Below are records; quote them exactly from the first line through the line that contains "from mathutils import Vector, Matrix".

-- BEGIN --

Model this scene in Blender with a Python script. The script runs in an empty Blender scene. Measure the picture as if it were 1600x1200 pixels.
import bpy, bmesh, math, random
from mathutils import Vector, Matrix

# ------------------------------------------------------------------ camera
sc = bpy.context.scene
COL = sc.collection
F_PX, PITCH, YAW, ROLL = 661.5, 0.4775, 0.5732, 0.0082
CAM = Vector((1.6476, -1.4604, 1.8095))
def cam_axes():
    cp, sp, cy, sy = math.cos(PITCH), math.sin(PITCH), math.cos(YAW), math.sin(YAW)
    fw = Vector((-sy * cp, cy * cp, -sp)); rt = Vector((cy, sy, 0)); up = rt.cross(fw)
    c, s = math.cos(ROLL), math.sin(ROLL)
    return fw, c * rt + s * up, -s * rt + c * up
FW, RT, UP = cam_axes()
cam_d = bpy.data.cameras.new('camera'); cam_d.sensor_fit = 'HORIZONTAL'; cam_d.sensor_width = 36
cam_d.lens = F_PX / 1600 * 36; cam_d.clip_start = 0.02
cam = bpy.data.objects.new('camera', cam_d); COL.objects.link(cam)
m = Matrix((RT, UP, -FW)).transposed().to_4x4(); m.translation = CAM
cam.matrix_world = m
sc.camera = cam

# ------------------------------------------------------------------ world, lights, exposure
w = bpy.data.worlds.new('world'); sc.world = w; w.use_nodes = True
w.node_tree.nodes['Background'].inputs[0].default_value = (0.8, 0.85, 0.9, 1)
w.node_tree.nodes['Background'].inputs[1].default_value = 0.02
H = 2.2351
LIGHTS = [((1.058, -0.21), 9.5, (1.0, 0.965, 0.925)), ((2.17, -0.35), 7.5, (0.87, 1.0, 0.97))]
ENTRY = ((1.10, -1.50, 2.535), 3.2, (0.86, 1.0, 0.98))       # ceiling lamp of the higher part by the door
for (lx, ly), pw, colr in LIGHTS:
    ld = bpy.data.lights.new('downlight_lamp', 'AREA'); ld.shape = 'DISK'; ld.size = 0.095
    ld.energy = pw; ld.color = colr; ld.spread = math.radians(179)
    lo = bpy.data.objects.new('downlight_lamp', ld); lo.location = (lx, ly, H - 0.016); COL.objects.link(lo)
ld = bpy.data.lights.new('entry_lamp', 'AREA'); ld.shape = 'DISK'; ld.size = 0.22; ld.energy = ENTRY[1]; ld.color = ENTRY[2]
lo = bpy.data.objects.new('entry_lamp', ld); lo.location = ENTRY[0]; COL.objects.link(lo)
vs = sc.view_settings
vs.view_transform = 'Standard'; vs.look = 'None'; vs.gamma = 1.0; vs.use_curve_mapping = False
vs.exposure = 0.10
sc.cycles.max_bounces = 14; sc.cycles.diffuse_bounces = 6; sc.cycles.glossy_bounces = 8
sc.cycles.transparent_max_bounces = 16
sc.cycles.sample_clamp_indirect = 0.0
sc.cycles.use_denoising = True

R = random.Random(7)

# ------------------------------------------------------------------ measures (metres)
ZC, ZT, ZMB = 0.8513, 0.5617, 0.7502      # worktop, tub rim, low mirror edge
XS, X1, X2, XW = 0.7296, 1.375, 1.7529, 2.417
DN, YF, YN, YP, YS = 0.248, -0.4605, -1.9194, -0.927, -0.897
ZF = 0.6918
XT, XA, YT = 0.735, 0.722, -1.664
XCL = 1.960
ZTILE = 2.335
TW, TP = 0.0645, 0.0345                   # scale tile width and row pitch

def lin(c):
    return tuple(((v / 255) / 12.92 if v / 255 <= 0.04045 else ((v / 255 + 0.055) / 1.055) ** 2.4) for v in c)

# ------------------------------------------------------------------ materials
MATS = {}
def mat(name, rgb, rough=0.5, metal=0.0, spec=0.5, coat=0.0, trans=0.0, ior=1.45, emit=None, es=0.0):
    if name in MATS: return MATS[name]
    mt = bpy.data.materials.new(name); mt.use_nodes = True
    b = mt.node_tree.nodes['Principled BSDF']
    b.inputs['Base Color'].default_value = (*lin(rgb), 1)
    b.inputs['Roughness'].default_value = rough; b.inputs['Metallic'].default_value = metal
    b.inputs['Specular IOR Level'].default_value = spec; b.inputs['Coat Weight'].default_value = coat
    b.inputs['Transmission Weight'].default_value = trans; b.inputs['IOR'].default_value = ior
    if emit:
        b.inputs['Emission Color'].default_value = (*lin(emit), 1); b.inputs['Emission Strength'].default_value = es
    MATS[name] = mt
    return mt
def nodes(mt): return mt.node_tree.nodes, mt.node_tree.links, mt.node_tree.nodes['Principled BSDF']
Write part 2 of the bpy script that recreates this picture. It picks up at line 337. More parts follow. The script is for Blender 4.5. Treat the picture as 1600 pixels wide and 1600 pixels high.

-- END --

COMPLETED EXERCISE |
Model this scene in Blender with a Python script. The script runs in an empty Blender scene. Measure the picture as if it were 1600x1200 pixels.
import bpy, bmesh, math, random
from mathutils import Vector, Matrix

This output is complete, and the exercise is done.